[EXERCISE TASK] Write out exactly the lines that run from the line containing "Reconstruct this image" through the line containing "S.view_settings.view_transform='Standard'"; both end lines belong to the answer.

[DATASET CONTENT]
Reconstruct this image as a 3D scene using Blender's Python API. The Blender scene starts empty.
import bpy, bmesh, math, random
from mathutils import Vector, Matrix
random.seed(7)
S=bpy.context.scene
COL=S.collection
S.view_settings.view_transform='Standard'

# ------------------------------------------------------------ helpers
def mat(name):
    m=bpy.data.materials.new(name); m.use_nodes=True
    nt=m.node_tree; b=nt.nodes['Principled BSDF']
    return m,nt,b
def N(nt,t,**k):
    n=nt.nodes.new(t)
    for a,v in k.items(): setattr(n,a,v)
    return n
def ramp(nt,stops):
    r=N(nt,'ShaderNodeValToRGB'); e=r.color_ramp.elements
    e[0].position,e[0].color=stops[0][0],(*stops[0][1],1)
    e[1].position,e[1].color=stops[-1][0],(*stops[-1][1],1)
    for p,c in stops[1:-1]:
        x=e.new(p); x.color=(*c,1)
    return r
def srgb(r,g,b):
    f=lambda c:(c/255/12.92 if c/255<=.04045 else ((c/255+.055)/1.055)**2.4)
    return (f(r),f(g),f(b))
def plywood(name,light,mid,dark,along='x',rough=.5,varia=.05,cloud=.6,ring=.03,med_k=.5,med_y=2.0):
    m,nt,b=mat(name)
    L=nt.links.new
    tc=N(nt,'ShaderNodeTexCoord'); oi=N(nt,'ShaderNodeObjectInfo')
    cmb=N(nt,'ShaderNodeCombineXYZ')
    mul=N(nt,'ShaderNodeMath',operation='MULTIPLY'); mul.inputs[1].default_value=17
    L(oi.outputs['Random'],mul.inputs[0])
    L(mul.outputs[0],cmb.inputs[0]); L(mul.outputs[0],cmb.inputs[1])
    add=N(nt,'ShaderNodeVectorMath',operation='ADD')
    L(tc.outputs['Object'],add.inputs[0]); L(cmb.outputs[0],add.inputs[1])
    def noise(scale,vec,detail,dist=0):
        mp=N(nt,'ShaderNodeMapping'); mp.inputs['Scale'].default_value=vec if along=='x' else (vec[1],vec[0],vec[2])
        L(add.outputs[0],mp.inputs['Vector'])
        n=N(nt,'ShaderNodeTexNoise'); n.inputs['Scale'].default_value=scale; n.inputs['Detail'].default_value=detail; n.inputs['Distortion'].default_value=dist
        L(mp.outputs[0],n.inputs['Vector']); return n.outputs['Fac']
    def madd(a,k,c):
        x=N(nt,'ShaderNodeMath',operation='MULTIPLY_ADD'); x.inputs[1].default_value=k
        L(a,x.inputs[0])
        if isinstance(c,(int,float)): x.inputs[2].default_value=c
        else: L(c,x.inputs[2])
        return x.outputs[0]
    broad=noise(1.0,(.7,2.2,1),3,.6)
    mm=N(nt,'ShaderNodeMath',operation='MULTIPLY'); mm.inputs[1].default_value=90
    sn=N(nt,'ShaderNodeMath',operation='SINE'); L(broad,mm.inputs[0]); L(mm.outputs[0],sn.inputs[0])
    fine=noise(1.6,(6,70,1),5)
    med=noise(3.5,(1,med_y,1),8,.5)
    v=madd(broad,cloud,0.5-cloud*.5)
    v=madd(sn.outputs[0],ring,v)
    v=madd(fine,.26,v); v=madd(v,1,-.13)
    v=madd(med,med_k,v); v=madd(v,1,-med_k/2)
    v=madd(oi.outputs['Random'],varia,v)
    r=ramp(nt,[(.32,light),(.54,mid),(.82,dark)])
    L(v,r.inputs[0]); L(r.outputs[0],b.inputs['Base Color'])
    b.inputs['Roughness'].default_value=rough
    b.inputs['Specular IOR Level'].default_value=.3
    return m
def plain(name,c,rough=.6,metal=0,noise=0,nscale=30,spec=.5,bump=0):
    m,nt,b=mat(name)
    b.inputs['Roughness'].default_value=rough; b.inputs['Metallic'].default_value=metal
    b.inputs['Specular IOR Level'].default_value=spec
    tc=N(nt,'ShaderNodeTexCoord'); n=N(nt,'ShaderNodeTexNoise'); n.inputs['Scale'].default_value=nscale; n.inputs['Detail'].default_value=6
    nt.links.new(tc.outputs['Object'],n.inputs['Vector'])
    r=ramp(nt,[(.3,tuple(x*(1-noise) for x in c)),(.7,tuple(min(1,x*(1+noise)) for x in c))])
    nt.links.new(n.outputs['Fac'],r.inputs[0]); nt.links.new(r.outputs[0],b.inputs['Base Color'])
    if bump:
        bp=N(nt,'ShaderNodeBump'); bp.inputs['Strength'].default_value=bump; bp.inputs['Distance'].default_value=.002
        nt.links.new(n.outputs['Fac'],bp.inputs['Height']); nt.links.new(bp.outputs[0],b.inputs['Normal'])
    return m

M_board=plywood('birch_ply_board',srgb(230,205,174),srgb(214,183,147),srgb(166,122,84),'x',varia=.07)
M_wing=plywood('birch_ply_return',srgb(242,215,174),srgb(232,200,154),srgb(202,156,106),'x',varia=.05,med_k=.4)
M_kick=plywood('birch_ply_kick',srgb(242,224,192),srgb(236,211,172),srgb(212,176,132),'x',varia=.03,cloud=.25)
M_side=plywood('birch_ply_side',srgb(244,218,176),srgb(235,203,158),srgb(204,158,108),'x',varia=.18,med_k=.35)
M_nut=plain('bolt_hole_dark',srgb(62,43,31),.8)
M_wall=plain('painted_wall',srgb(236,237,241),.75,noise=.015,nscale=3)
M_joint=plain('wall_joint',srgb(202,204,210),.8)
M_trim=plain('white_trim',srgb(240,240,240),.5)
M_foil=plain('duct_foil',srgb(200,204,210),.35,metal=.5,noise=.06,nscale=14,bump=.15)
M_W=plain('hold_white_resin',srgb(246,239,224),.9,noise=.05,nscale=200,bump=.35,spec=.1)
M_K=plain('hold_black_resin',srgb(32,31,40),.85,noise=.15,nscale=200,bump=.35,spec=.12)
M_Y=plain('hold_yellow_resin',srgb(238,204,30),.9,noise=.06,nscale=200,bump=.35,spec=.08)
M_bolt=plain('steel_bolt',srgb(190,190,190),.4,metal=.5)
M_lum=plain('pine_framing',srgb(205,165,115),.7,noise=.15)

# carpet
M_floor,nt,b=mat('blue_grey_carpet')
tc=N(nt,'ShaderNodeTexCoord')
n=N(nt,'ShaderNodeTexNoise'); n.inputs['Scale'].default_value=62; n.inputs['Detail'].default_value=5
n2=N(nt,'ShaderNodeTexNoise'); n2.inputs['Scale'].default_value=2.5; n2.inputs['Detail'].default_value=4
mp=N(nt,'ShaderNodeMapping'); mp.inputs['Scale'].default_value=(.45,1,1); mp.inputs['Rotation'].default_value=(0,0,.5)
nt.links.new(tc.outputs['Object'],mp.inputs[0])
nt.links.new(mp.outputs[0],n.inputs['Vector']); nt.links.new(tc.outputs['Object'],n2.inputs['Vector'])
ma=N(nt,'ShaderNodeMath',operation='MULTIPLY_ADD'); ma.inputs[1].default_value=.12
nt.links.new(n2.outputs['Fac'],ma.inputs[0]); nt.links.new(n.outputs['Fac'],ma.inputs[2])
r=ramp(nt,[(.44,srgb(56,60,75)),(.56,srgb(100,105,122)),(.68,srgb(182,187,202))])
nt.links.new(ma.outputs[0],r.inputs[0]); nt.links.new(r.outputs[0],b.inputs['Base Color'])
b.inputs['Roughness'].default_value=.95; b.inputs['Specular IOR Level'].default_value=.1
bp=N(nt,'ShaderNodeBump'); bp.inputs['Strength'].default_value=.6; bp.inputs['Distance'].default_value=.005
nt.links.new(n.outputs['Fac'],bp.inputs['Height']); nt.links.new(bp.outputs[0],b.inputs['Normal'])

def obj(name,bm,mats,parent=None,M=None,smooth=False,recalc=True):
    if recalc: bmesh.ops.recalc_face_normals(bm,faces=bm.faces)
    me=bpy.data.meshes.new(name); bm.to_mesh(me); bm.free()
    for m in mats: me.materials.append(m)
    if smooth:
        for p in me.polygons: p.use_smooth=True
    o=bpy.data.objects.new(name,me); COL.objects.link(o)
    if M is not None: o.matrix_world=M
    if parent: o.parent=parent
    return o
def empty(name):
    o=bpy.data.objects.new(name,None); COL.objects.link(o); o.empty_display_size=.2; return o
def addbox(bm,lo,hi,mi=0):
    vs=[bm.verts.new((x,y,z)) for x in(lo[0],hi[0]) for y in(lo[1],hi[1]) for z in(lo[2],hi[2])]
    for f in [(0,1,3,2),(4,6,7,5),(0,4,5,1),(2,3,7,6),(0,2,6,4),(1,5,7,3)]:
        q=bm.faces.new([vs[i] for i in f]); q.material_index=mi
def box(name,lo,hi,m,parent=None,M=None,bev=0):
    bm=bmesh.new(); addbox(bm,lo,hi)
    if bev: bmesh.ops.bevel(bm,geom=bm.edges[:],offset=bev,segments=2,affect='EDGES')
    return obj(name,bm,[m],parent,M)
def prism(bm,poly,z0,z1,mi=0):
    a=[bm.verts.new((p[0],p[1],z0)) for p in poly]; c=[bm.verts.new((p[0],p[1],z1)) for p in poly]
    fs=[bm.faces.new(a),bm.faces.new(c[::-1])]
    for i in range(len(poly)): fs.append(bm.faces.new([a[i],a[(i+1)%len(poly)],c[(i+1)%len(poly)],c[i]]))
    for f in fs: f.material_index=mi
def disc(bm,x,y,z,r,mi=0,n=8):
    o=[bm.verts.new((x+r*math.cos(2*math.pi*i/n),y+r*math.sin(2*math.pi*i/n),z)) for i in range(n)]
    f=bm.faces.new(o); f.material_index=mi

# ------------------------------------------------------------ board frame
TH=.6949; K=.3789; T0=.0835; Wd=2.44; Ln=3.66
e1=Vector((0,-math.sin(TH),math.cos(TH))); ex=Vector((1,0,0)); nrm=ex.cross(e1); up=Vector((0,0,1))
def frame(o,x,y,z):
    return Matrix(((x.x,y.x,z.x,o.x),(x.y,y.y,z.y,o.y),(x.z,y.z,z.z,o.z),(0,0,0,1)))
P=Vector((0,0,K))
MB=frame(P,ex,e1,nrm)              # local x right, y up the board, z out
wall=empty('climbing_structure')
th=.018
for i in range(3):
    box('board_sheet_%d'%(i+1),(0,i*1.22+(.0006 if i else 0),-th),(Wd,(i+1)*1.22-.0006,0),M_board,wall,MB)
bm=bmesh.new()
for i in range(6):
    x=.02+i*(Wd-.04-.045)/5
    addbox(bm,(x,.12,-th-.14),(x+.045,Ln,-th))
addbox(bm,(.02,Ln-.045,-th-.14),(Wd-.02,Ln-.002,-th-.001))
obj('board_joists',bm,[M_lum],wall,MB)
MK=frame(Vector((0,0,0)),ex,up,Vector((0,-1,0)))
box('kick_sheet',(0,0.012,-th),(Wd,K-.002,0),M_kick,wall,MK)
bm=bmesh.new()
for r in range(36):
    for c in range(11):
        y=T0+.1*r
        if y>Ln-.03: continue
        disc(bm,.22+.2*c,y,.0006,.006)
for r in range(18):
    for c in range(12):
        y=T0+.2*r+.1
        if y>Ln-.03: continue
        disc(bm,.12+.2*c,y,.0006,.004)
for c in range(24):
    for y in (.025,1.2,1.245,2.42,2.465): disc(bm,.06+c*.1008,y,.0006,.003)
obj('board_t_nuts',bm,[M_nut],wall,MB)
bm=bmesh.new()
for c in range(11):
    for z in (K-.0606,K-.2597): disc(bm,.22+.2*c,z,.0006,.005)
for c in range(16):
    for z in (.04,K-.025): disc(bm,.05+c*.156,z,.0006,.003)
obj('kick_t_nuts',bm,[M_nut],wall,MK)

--

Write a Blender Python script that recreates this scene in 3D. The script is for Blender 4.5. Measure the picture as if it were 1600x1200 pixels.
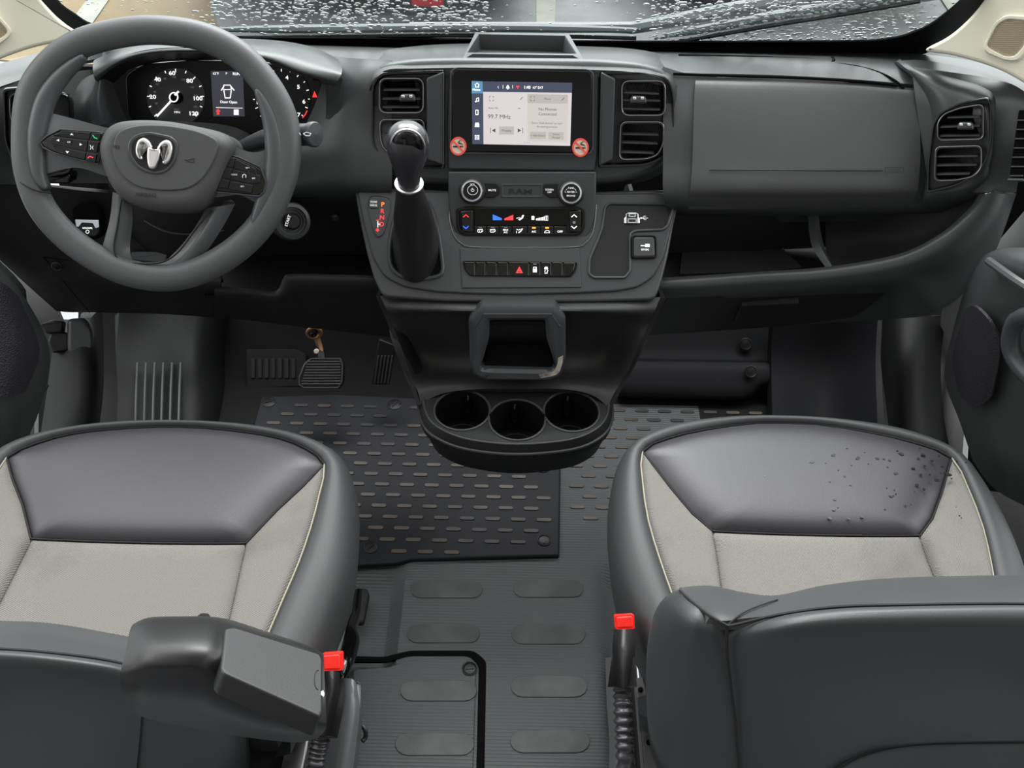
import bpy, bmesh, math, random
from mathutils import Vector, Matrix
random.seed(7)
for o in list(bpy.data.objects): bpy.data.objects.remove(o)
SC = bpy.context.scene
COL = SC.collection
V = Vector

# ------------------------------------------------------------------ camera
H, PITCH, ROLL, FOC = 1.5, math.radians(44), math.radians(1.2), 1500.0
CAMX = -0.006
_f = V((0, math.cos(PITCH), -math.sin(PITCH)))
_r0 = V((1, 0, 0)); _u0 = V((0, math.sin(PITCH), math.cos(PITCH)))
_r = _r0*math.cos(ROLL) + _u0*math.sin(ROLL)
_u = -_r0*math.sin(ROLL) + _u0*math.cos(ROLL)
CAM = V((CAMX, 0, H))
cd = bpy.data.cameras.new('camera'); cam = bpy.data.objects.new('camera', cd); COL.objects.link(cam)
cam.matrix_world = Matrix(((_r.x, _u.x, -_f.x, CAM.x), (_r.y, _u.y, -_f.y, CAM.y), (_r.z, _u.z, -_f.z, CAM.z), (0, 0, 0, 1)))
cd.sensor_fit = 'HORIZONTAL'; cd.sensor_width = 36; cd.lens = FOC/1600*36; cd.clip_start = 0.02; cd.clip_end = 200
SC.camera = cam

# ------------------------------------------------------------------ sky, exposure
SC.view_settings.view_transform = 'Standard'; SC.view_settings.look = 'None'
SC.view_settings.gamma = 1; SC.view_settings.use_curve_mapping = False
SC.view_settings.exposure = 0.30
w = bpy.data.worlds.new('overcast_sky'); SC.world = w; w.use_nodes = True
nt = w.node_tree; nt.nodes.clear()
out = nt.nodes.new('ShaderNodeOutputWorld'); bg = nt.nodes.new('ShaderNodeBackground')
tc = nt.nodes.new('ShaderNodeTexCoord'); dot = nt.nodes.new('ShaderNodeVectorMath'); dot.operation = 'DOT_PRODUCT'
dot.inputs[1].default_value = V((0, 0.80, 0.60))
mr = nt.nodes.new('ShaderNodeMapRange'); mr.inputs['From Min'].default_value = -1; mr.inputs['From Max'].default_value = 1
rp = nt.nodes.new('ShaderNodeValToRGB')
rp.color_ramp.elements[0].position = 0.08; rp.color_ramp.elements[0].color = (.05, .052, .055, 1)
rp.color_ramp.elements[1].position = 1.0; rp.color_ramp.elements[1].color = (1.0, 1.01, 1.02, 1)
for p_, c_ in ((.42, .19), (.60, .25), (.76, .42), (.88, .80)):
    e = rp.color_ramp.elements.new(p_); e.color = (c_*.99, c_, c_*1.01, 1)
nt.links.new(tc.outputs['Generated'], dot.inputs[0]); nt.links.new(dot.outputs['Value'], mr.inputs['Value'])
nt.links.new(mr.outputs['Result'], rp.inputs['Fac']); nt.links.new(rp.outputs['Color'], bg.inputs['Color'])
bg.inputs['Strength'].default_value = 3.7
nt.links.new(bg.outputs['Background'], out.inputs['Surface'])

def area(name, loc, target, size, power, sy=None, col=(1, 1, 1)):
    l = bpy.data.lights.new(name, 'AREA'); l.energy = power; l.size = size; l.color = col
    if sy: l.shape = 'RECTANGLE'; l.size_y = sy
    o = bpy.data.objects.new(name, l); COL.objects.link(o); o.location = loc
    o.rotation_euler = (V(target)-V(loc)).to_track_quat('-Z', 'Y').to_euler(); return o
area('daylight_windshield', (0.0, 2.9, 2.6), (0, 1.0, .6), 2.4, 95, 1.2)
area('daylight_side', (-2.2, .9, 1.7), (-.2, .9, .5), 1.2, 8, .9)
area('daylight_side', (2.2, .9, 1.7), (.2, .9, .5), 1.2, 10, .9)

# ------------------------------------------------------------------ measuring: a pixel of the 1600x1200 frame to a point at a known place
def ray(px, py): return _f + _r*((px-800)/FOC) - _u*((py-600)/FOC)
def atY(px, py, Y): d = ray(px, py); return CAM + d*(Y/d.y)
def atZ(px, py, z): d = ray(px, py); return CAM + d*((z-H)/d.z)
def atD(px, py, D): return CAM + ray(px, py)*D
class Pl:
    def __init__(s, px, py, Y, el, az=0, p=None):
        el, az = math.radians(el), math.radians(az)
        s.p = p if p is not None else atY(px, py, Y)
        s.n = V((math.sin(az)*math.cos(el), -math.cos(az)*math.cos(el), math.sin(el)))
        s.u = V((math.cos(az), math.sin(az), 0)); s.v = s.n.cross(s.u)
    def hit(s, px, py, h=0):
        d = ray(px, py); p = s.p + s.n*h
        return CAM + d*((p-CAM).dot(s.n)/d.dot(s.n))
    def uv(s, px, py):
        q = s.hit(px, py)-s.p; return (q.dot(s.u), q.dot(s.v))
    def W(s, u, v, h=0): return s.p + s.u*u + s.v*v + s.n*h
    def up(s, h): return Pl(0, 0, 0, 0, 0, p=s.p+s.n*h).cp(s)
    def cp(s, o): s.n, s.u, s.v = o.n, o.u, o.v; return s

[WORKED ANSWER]
Reconstruct this image as a 3D scene using Blender's Python API. The Blender scene starts empty.
import bpy, bmesh, math, random
from mathutils import Vector, Matrix
random.seed(7)
S=bpy.context.scene
COL=S.collection
S.view_settings.view_transform='Standard'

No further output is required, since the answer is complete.